Christian Iacullo: Yeah, it's a great question. I think from the health and fitness side, I'll start with that. I think just the basics, the fundamentals, like eating well is really big for us. Like currently looking at our office here and like one of the high priorities for us was like having a great kitchen that we could use regularly for ourselves. I think that's something that just started out of starting the company from SF while we're going through YC and living out of this apartment in SF with just Simon and I and like cooking most of our meals because you know takeout food is pretty pricey in SF like it's an expensive place and so I think that's one of the core pillars. The other side is obviously training. Uh, look, you go through ebbs and flows with this, especially because oftentimes it's tough as a time commitment, but it's something that I've been prioritizing a lot more recently. For me, that's weight training four or five times a week, a bit of cardio in there as well. I think the other big pillars of this just for me personally is just like a sense of fun that's challenging outside of work. So something that I can fully focus on and I usually spend Sundays doing these kinds of activities. As of earlier this year, I've actually become certified as a recreational pilot. And so I've been in flight training from when I started at Canva, so it's been a while now, about six years. I've been doing it on the weekends, but I find that that's an activity where you kind of just lock in I'm fully focused on that activity at the time, and it brings me a lot of fulfillment and  satisfaction in overcoming the challenge of learning the various controls, performing the necessary maneuvers, passing the test. But yeah, I think I love anything basically with an engine. I have always done so, big F1 fan. I kind of grew up watching that and more recently have been doing a little bit of off-roading as well for the first time. So I got a little Suzuki Jimny and just been taking that out on the weekends with my partner or crew, some of my mates. I think work is the all-consuming, big part of my life, and I'm spending most of my week doing that. But I do think it's pretty important for me to have that reset time. And whether it's me going flying or heading out into the Blue Mountains area with the Jimny, just having that time away is key.
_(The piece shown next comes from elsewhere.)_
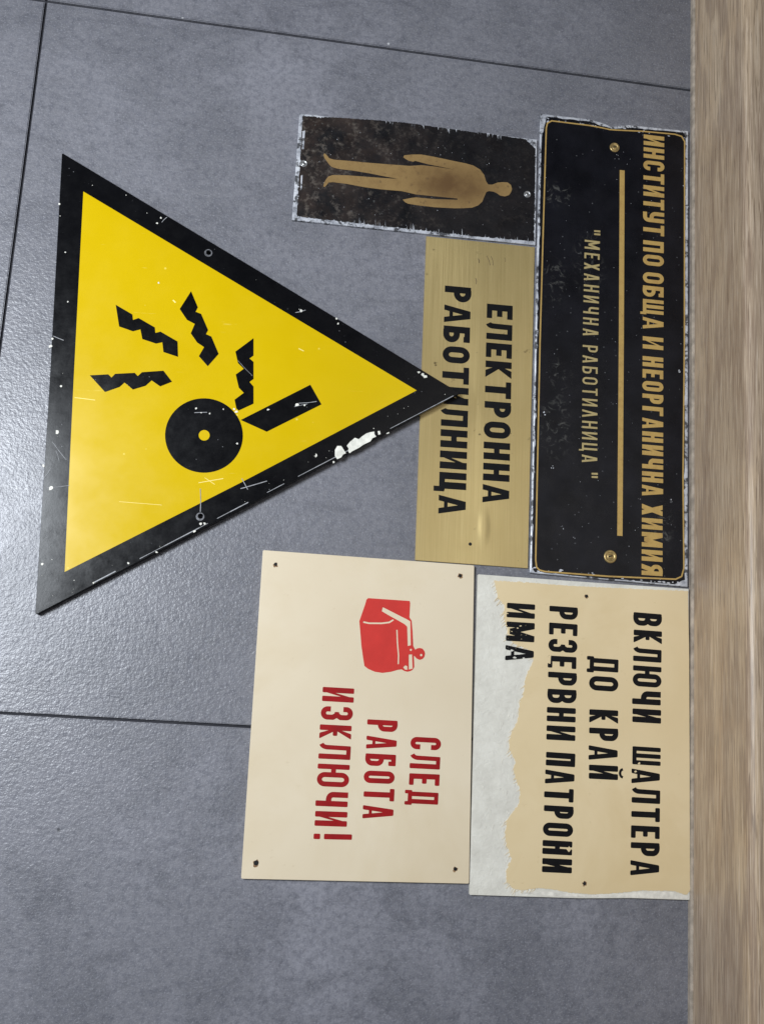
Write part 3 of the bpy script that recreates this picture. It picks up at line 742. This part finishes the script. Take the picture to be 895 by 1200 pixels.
# ------------------------------------------------------------------ long black nameplate
def build_institute():
    z = 0.0032
    q = [(633, 133), (806, 153.3), (805.3, 688), (620.8, 671.3)]
    S = Sign('nameplate', 'long black nameplate with gold Cyrillic lettering, thin gold border and two screws', 'sign', q, z)
    outline = [(633, 133), (690, 139.6), (708, 144.5), (716, 148.6), (724, 147.4), (735, 146.2), (806, 153.3), (805.3, 688), (712, 679.6), (620.8, 671.3), (627, 400)]
    sheet('plate', [S.poly(outline)], [], 0.0002, z, MAT['alu'], S.o, bevel=0.0006)
    zl = z + 0.00018
    A = S.poly([(640, 136.5), (690, 142), (716, 150.5), (740, 149.5), (800, 155.0), (803, 160), (802.6, 400), (801.6, 600), (802, 680), (790, 685), (712, 678.6), (626, 670.6), (622.4, 666), (628.4, 400), (634.0, 160)])
    lq = sheet('lacquer', [ragged(A, 0.0003, 0.0030, 11, 0.0010)], [], z - 0.0003, zl, m_black_plate(S), S.o)
    zp = zl + 0.00015
    path = []
    for (P, nx) in (([(639.6, 150), (641, 144.5), (646, 141.8)], 1), ([(690, 147.2), (703, 149.6), (714, 152), (722, 152.6), (752, 154)], 0), ([(790, 157.5), (798, 160), (801.5, 166)], 0),
                    ([(801.2, 400), (799.6, 560)], 0), ([(800.6, 666), (798, 675.5), (791, 678.8)], 0), ([(712, 675.4), (638, 669.8)], 0), ([(631.5, 668), (628.2, 664.5), (627.2, 656)], 0), ([(629, 560), (632.3, 400), (636, 270)], 0)):
        path += [S(*p) for p in P]
    sheet('border_line', strokes(path, 0.00125, True), [], zl - 0.0002, zp, MAT['gold'], S.o)
    def pos(y, foot=True):
        t = (y - 157.8) / (674.3 - 157.8)
        return ((753.6 - 2.5 * t) if foot else (777.6 - 2.3 * t), y)
    L = []
    for (wd, y0, y1, g) in (('ИНСТИТУТ', 157.6, 274.6, .10), ('ПО', 281.4, 310.5, .12), ('ОБЩА', 318.3, 385, .11), ('И', 394, 408.2, .1), ('НЕОРГАНИЧНА', 417.2, 580.6, .12), ('ХИМИЯ', 590.3, 673.6, .12)):
        t0 = pos(y0, False)
        L += S.word(wd, pos(y0), (t0[0], t0[1] + 2), pos(y1), 0.20, 0.165, 0.0, g + .02, fat=True)
    sheet('lettering', L, [], zl - 0.0002, zp, MAT['gold'], S.o, convex=True)
    sheet('rule_line', strokes([S(728.4, 199.7), S(727.4, 400), S(725.7, 628)], 0.0046), [], zl - 0.0002, zp, MAT['gold'], S.o)
    sm = S.word('МЕХАНИЧНА', (684.6, 281), (702.4, 282.5), (682.3, 393), 0.130, 0.12, 0.0, .28) + S.word('РАБОТИЛНИЦА', (682.2, 404.2), (699.8, 405.5), (681.2, 541.6), 0.130, 0.12, 0.0, .24)
    sm += S.word('"', (684.5, 268.5), (702.4, 269.5), (684.5, 273.7), 0.11, 0.1) + S.word('"', (681.3, 553), (699.5, 554), (681.3, 558.3), 0.11, 0.1)
    sheet('small_lettering', sm, [], zl - 0.0002, zp, MAT['palegold'], S.o, convex=True)
    screw_dish(S, 'screw', 719.5, 173, 0.0046, MAT['brassy'], zl, S.o)
    screw_dish(S, 'screw', 714.5, 652.3, 0.0056, MAT['brassy'], zl, S.o)
    rnd = random.Random(21); ch = []
    for (px, py, r, n) in ((787, 587, 2.2, 3), (637, 484, 1.6, 3), (625, 463, 2.4, 3), (794, 432, 2.6, 3), (673, 633, 1.0, 3), (646, 550, 1.0, 3), (660, 620, .9, 3), (803, 246, 2.2, 3), (801, 215, 1.6, 2), (640, 140, 3, 3), (736, 190, .8, 2), (723, 185, .8, 3)):
        for _ in range(n):
            x, y = S(px + rnd.uniform(-2, 2), py + rnd.uniform(-4, 4)); ch.append(blobpoly(x, y, r * 0.00045, rnd, 7, 1, rnd.uniform(.5, 1.3), rnd.random() * 3))
    for _ in range(130):
        px, py = rnd.uniform(636, 798), rnd.uniform(165, 668)
        x, y = S(px, py); ch.append(blobpoly(x, y, rnd.uniform(0.00012, 0.00034), rnd, 6))
    for _ in range(40):
        t = rnd.random(); px, py = (633 + 170 * t, 136 + 21 * t + rnd.uniform(2, 5)) if rnd.random() < .4 else (622 + 180 * t, 668 + 16.5 * t - rnd.uniform(-1, 4))
        x, y = S(px, py); ch.append(blobpoly(x, y, rnd.uniform(0.0004, 0.0012), rnd, 7, rnd.uniform(1, 2.2), .8))
    merge(lq, sheet('lacquer_chips', ch, [], z - 0.0003, zl + 0.0001, MAT['alu'], S.o))
build_institute()

# ------------------------------------------------------------------ brass plate
def build_brass():
    z = 0.0016
    q = [(499.3, 276.6), (626.2, 289.5), (618.2, 666.2), (486.2, 656.5)]
    S = Sign('brass_plate', 'brushed brass plate with two lines of black Cyrillic letters, under the tip of the triangle', 'sign', q, z)
    pl = sheet('plate', [S.poly(q)], [], 0.0002, z, m_brass(S), S.o, bevel=0.0003)
    L = S.word('ЕЛЕКТРОННА', (570.4, 355.8), (600.4, 357.6), (564.9, 588.6), 0.255, 0.205, 0.0, .145, fat=True) + S.word('РАБОТИЛНИЦА', (521.2, 334.6), (551.7, 337), (513.3, 601.8), 0.255, 0.205, 0.0, .135, fat=True)
    sheet('lettering', L, [], z - 0.0002, z + 0.00018, MAT['ink'], S.o, convex=True)
    pin_hole(S, 550.7, 637.6, 0.0014, z, S.o, False)
    rnd = random.Random(2)
    mk = []
    for (a, b, w) in (((570, 300), (574, 311), .8), ((575, 300), (577.5, 311), .7), ((560, 303), (561, 308), 1.2), ((557, 326), (557.5, 333), .9), ((591, 302), (591.5, 307), .4)):
        mk += strokes([S(*a), S((a[0] + b[0]) / 2 + .8, (a[1] + b[1]) / 2), S(*b)], w * 0.0006)
    merge(pl, sheet('tarnish_marks', mk, [], z - 0.0002, z + 0.0001, m_plain('brown tarnish', (0.12, 0.085, 0.04), 0.6), S.o))
build_brass()

# ------------------------------------------------------------------ ivory board with the red switch
def build_red():
    z = 0.0038
    q = [(308.2, 644.6), (555.4, 662.6), (549.4, 1035.6), (282.6, 1029.8)]
    S = Sign('plastic_sign', 'ivory sign with a red switch box and three lines of red Cyrillic letters', 'sign', q, z)
    hs = [(323, 661.3), (539, 674.7), (300.3, 1011.2), (533.3, 1018.3)]
    sheet('plate', [rpoly(S.poly(q), 0.0012)], [], 0.0002, z, MAT['ivory'], S.o, bevel=0.0005)
    for i, h in enumerate(hs): pin_hole(S, *h, 0.0014 if i != 2 else 0.0019, z, S.o)
    zp = z + 0.0002
    kw = dict(rc=0.035)
    L = S.word('СЛЕД', (481.6, 863), (516.8, 865), (477.6, 943), .17, .15, 0.035, .16, wob=.012, seed=3)
    L += S.word('РАБОТА', (430.3, 842.8), (465.6, 845), (424.1, 959), .168, .15, 0.035, .15, wob=.012, seed=5)
    L += S.word('ИЗКЛЮЧИ', (378, 804.8), (414.8, 807.2), (368.2, 967.6), .168, .15, 0.035, .15, wob=.012, seed=6)
    L += S.word('!', (367.6, 976.8), (412.4, 978), (367.3, 983), .13, .15, 0.03)
    sheet('lettering', L, [], z - 0.0003, zp, MAT['red'], S.o, convex=True)
    k, off = 8.95, (410, 690)
    body = [(190, 98), (400, 112), (625, 128), (630, 150), (622, 300), (645, 335), (655, 450), (662, 600), (682, 638), (702, 626), (730, 620), (760, 628), (780, 655), (786, 680), (778, 715), (760, 735), (730, 745), (700, 733), (680, 712), (668, 700), (673, 820), (655, 850), (630, 864), (600, 870), (570, 862), (540, 845), (500, 850), (430, 870), (340, 882), (260, 870), (190, 840), (152, 810), (140, 740), (120, 600), (108, 450), (98, 340), (115, 290), (160, 160), (172, 115)]
    cuts = [[(342, 193), (333, 235), (400, 275), (500, 330), (570, 370), (598, 397), (604, 600), (637, 592), (632, 342), (600, 322), (480, 262), (365, 203)],
            [(615, 690), (650, 688), (656, 838), (615, 846)], [(556, 822), (580, 802), (600, 812), (602, 848), (576, 848)]]
    cuts = [S.poly(c, off, k) for c in cuts]
    px = lambda x, y: S(off[0] + x / k, off[1] + y / k)
    cuts += strokes([px(138, 348), px(200, 361), px(330, 362), px(410, 352), px(455, 325)], 0.0013)
    cuts += strokes([px(491, 430), px(496, 560), px(508, 700), px(505, 790)], 0.0011)
    cuts += [circle(*px(637, 640), 0.0009, 10), circle(*px(745, 695), 0.0010, 10)]
    sheet('switch_picture', [S.poly(body, off, k)], cuts, z - 0.0003, zp, MAT['light_red'], S.o)
build_red()

# ------------------------------------------------------------------ cream board with black letters, peeled along one side
def build_cream():
    z = 0.0033
    q = [(559.8, 673), (806.3, 690.2), (807.4, 1054.6), (549.8, 1048.6)]
    S = Sign('peeled_sign', 'cream sign with black Cyrillic letters and its paint peeled off along one side', 'sign', q, z)
    hs = [(686.7, 698.6), (684.3, 1035.2)]
    bk = sheet('backing', [rpoly(S.poly([q[0], (690, 682.4), q[1], q[2], (740, 1052.4), (680, 1052.6), q[3]]), 0.0008)], [], 0.0002, z, MAT['peel'], S.o, bevel=0.0004)
    zf = z + 0.00035
    k, off = 3.0, (540, 660)
    P = [(118, 62), (240, 68), (330, 76), (430, 82), (560, 88), (796, 98), (800, 300), (802, 700), (803, 1152), (792, 1166), (770, 1160), (745, 1152), (640, 1150), (560, 1158), (470, 1164), (380, 1158), (330, 1148), (270, 1142), (215, 1150), (180, 1142), (160, 1118), (157, 1085), (166, 1062), (178, 1040), (170, 1015), (158, 990), (154, 950), (160, 905), (182, 872), (200, 852), (207, 815), (204, 785), (190, 758), (184, 722), (190, 700), (172, 655), (168, 625), (180, 590), (196, 560), (203, 520), (204, 490), (218, 462), (222, 430), (230, 392), (246, 360), (254, 340), (250, 318), (228, 300), (190, 285), (165, 262), (160, 225), (150, 190), (152, 150), (128, 118)]
    rnd = random.Random(31); RP = []
    for i in range(len(P)):
        a, b = Vector(P[i]), Vector(P[(i + 1) % len(P)])
        n = max(1, int((b - a).length / 4))
        for j in range(n):
            p = a.lerp(b, j / n); amp = 2.4 if (p.x < 300) else (1.4 if (p.y < 110 or p.y > 1140) else 0.25)
            RP.append((p.x + rnd.uniform(-amp, amp), p.y + rnd.uniform(-amp, amp)))
    slivers = []
    for q in RP:
        if q[0] < 262 and 60 < q[1] < 1150 and rnd.random() < .42:
            l = rnd.uniform(5, 26); a = rnd.uniform(1.5, 2.5); w = rnd.uniform(.7, 2.4)
            slivers.append(S.poly([(q[0] + 4, q[1] - w), (q[0] + 4, q[1] + w), (q[0] + l * math.cos(a), q[1] + l * math.sin(a))], off, k))
    sheet('paint_film', [S.poly(RP, off, k)] + slivers, [], z - 0.0003, zf, MAT['cream'], S.o)
    for h in hs: pin_hole(S, *h, 0.0013, zf, S.o)
    # flaking strands of film left on the backing
    fl = []
    for _ in range(46):
        y = rnd.uniform(480, 1080); x = rnd.uniform(60, 178); 
        if rnd.random() < .55: x = rnd.uniform(140, 190)
        l = rnd.uniform(5, 26); a = rnd.uniform(1.0, 1.9)
        fl.append(S.poly([(x, y), (x + rnd.uniform(2, 6), y + 3), (x + l * math.cos(a), y + l * math.sin(a))], off, k))
    merge(bk, sheet('film_flakes', fl, [], z - 0.0003, z + 0.00022, MAT['fray'], S.o))
    wd = lambda t, a, b, c, g=.185, sd=1: S.word(t, a, b, c, .190, .160, 0.04, g - .025, wob=.012, seed=sd)
    L = wd('ВКЛЮЧИ', (742, 717.3), (774.8, 719.4), (739.9, 846), .17, 1) + wd('ШАЛТЕРА', (740.1, 874.3), (773, 876), (737.8, 1025.6), .165, 2)
    L += wd('ДО', (690.8, 768.8), (724.2, 771), (689.8, 808.8), .13, 3) + wd('КРАЙ', (690.2, 831), (723.8, 833), (688.9, 912.4), .18, 4)
    L += wd('РЕЗЕРВНИ', (643.2, 709.8), (676.2, 712), (639.5, 866.6), .16, 5) + wd('ПАТРОНИ', (639.2, 880.9), (673.3, 883), (634.2, 1021.8), .155, 6)
    bites = [blobpoly(*S(px, py), r * 0.0007, rnd, 8) for px, py, r in ((666, 995, 3.2), (748, 894.5, 1.6), (744, 904, 1.5))]
    bites += [S.poly([(641.5, 768.5), (645, 768), (644.5, 778), (641, 777)])]
    sheet('lettering', L, bites, z - 0.0003, zf + 0.0002, MAT['ink'], S.o, convex=True)
    M = wd('ИМА', (593.8, 706.3), (626.6, 708.5), (591.4, 773.7), .17, 7)
    wear = [blobpoly(*S(px, py), r * 0.0007, rnd, 9, 1.5, .8) for px, py, r in ((594, 765, 2.6), (599, 762, 1.7), (602, 770.5, 1.9), (607, 766, 1.5), (613, 771, 1.2), (594, 752, 1.4), (606, 736, 1.0), (609.5, 733.5, 1.1), (599, 740, .8), (594, 719, 1.0), (593, 733, .9))]
    for _ in range(34):
        px, py = rnd.uniform(591, 616), rnd.uniform(728, 774)
        wear.append(blobpoly(*S(px, py), rnd.uniform(.2, .55) * 0.0007, rnd, 7, 2, .6, rnd.random()))
    sheet('worn_lettering', M, wear, z - 0.0003, zf + 0.0002, MAT['ink'], S.o, convex=True)
    # pale frayed lip where the film has split along the lower end
    lip = [(200, 1158), (330, 1154), (420, 1165), (560, 1163), (640, 1154), (745, 1156), (772, 1163), (790, 1172), (802, 1170), (802, 1181), (600, 1176), (420, 1173), (300, 1169)]
    sheet('split_edge', [S.poly(lip, off, k)], [], z - 0.0003, z + 0.0002, MAT['fray'], S.o)
build_cream()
Jason Atkins: Wait, you sound super fun. That's a great answer. I'm intrigued about the flying thing. I might hit you up. My grandfather and my auntie were pilots and I spent a bit of time flying when I was young off the back of that, so I'm intrigued, too because I'm going to be considering adding that in to my next little phase to see if I get the same sort of enjoyment out of that as they did and you do. We can maybe chat about that another time.

Christian Iacullo: But yeah, for sure. Next time you're in Sydney, Jason, hit me up. We'll head over to Bankstown.

Jason Atkins: No way. I'd love that. That'd be so fun. Cool, man. Look, I was excited. I thought this would be a killer ep, and it definitely was. Every single thing we talked about, I could have talked about for more. I'm sorry if I missed things for listeners, but hit me up if you want to dig into any of those things in more detail. And yeah, I'd love to find an opportunity to have you on again later in the year, maybe. See how you're going. But look, thanks a lot. I know you're a very busy guy. You've been very generous to Cake over the years, and we're very grateful. Hopefully, we can make you a bit of cash on the angel investment side of things.

Christian Iacullo: No doubt.

Jason Atkins: Congrats. Thanks for sharing. Very hot topic. And congratulations, and excited to see how you go with Index, and I'm sure we'll be catching up soon. So see you, everyone. Thanks for listening. Thank you, Jase. Appreciate it. See you.